@Siging90,
Oh this is exceptionally short-sighted.
There will always be people who can code. ALWAYS. And there will, inevitably, be people who can code cheaper and faster than you. Welcome to outsourcing. It happens all the time with people whose sole mission in life is coding.
I'm not saying your competition is necessarily 'better',
per se, than you would be. But if you get $50/hour and take 3 hours to code something, and someone overseas is paid $15/hour and does it in 5, then they are half your price and management will pick them every time.
Or if you are 99% accurate with coding and QA testing but, again, are $50/hour and do it for 3 hours, if your competition makes $15/hour, they do it in 5 hours with a 75% accuracy rate that they spend 2 additional hours fixing, then they are still cheaper than you - and management will still select them over you, every time.

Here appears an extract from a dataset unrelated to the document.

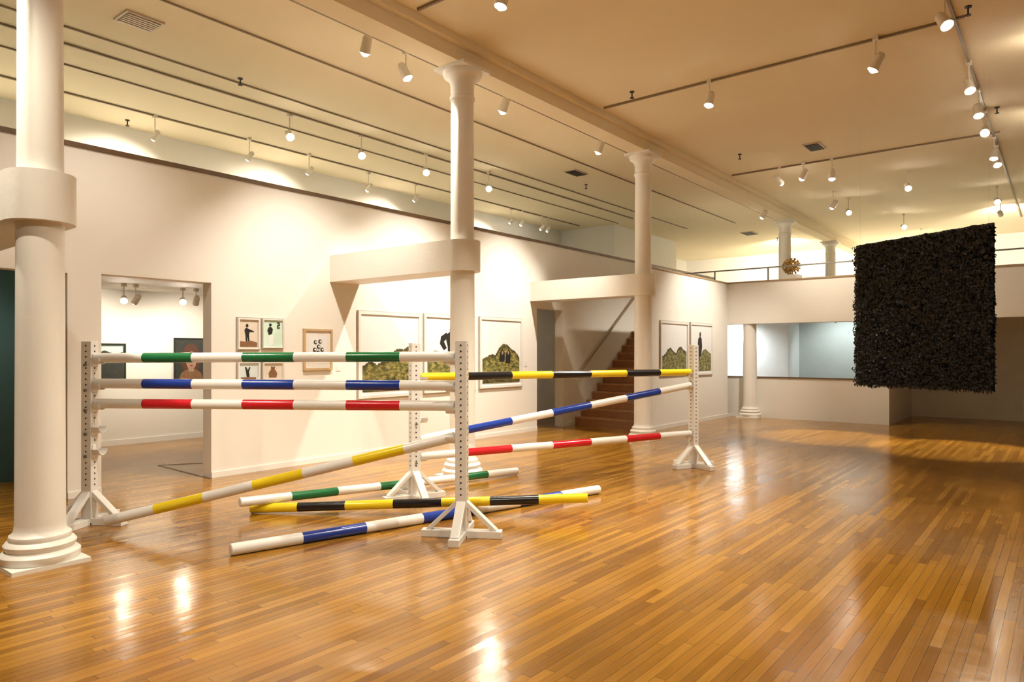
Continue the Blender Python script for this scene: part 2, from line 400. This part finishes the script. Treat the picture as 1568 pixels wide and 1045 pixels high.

Management may also make a conscious decision to be fine with 75% accuracy and not bother fixing it at all. This is especially the case with iterative development, where software is churned out in bits every day, week, month, etc. A big part of the reason for allowing for more errors is to make sure that end users have the software and can make use of it quickly. A 75% success rate beats the hell out of the 0% success rate the company gets when the software isn't out yet.
Folks who only code for a living also tend to not interview too well and they are inevitably not (it can happen, but it's not a common thing) selected for a management track, even if they are qualified and they want it. They also tend to not be too good at training people, explaining bugs or fixes, or handling the media or the public if an error becomes a public news story.
Want to know the people who have a lot more job security? The ones who have better communications skills, both orally and in writing. Learn how to do public speaking, how to write step by step instructions, and how to craft a quick email which will get results without wasting too much of management's often limited time, and you will help yourself out, big time.
Coders can and do become interchangeable in management's eyes, particularly when it comes time to slash budgets. Finish your education so you can offer more - and so you can weather the storm if all of your coding training comes to naught because of some great leap forward in technology (don't say it can't happen; we live in era where, in living memory, people who were touch typists and had good jobs lost out to people who understood computers, and engineers with fantastic backgrounds in tubes had to then learn transistors and then printed circuits).
Unless your family is starving and you absolutely must get out and work, finish your education. You'll make considerably more money in the long run. Work, I am sure, will still be there - and if it's different in two years (and it will be) versus starting now, then you'll just have to deal with that.
One more thing: don't be in such a rush to join the rat race. It is not fun a lot of the time. It'll wait.